- Task description -
Leave out the pictures, and write out exactly the lines from the beginning of the material to the line holding "SC.view_settings.use_curve_mapping = False", that line included, and nothing else.
────────────────
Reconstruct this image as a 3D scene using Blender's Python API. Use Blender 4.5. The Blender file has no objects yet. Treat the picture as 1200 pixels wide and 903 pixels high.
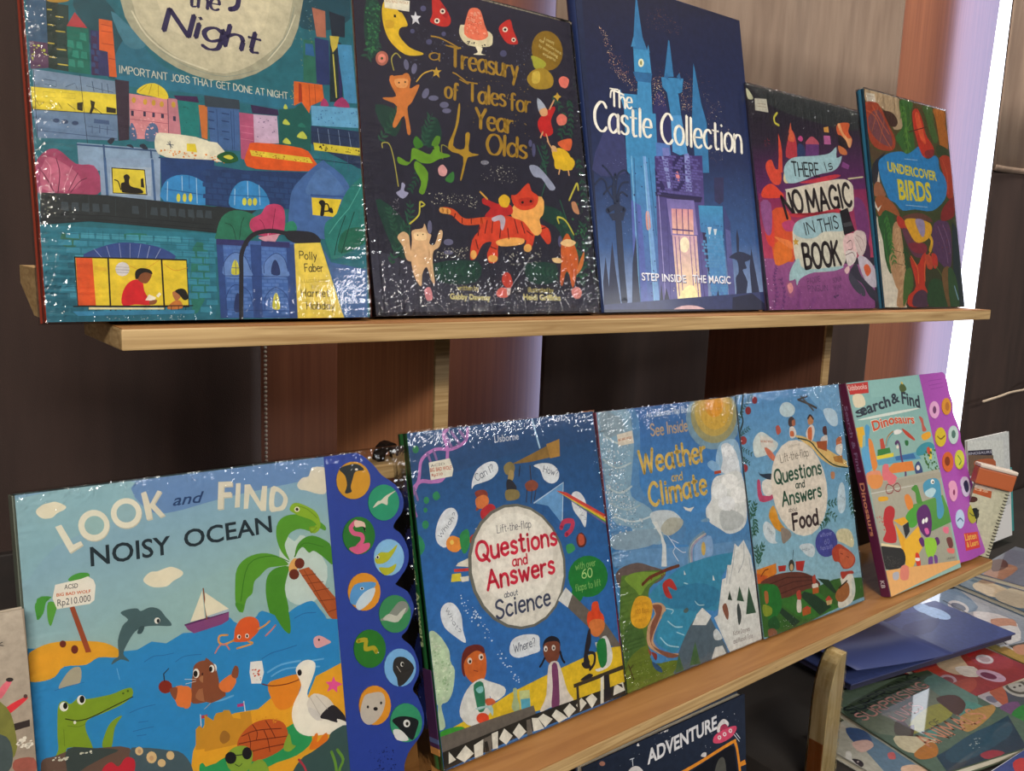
import bpy, math, random
from mathutils import Vector, Matrix

C = bpy.context.scene.collection
SC = bpy.context.scene

CAM_AXES = ((0.791625, -0.609911, 0.036592), (0.06432, 0.142738, 0.987668), (0.607612, 0.779509, -0.152224))
FOCAL_PX = 989.72

# ---------------------------------------------------------------- camera
cam_d = bpy.data.cameras.new('camera'); cam = bpy.data.objects.new('camera', cam_d); C.objects.link(cam)
cam_d.sensor_fit = 'HORIZONTAL'; cam_d.sensor_width = 36.0
cam_d.lens = FOCAL_PX / 1200.0 * 36.0
cam_d.clip_start = 0.02; cam_d.clip_end = 60
_r, _u, _f = [Vector(v) for v in CAM_AXES]
cam.matrix_world = Matrix(((_r.x, _u.x, -_f.x, 0), (_r.y, _u.y, -_f.y, 0), (_r.z, _u.z, -_f.z, 0), (0, 0, 0, 1)))
SC.camera = cam
# ---------------------------------------------------------------- world, lamps, exposure
w = bpy.data.worlds.new('world'); SC.world = w; w.use_nodes = True
w.node_tree.nodes['Background'].inputs[0].default_value = (0.80, 0.86, 1.0, 1)
w.node_tree.nodes['Background'].inputs[1].default_value = 0.25
SC.view_settings.view_transform = 'Standard'; SC.view_settings.look = 'None'
SC.view_settings.gamma = 1.0; SC.view_settings.exposure = -0.08
SC.view_settings.use_curve_mapping = False

def area(name, loc, target, sx, sy, power, col):
    d = bpy.data.lights.new(name, 'AREA'); d.shape = 'RECTANGLE'; d.size = sx; d.size_y = sy
    d.energy = power; d.color = col
    o = bpy.data.objects.new(name, d); C.objects.link(o); o.location = loc
    o.rotation_euler = (Vector(target) - Vector(loc)).to_track_quat('-Z', 'Y').to_euler()
    return o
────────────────
- Exercise result -
Reconstruct this image as a 3D scene using Blender's Python API. Use Blender 4.5. The Blender file has no objects yet. Treat the picture as 1200 pixels wide and 903 pixels high.
import bpy, math, random
from mathutils import Vector, Matrix

C = bpy.context.scene.collection
SC = bpy.context.scene

CAM_AXES = ((0.791625, -0.609911, 0.036592), (0.06432, 0.142738, 0.987668), (0.607612, 0.779509, -0.152224))
FOCAL_PX = 989.72

# ---------------------------------------------------------------- camera
cam_d = bpy.data.cameras.new('camera'); cam = bpy.data.objects.new('camera', cam_d); C.objects.link(cam)
cam_d.sensor_fit = 'HORIZONTAL'; cam_d.sensor_width = 36.0
cam_d.lens = FOCAL_PX / 1200.0 * 36.0
cam_d.clip_start = 0.02; cam_d.clip_end = 60
_r, _u, _f = [Vector(v) for v in CAM_AXES]
cam.matrix_world = Matrix(((_r.x, _u.x, -_f.x, 0), (_r.y, _u.y, -_f.y, 0), (_r.z, _u.z, -_f.z, 0), (0, 0, 0, 1)))
SC.camera = cam
# ---------------------------------------------------------------- world, lamps, exposure
w = bpy.data.worlds.new('world'); SC.world = w; w.use_nodes = True
w.node_tree.nodes['Background'].inputs[0].default_value = (0.80, 0.86, 1.0, 1)
w.node_tree.nodes['Background'].inputs[1].default_value = 0.25
SC.view_settings.view_transform = 'Standard'; SC.view_settings.look = 'None'
SC.view_settings.gamma = 1.0; SC.view_settings.exposure = -0.08
SC.view_settings.use_curve_mapping = False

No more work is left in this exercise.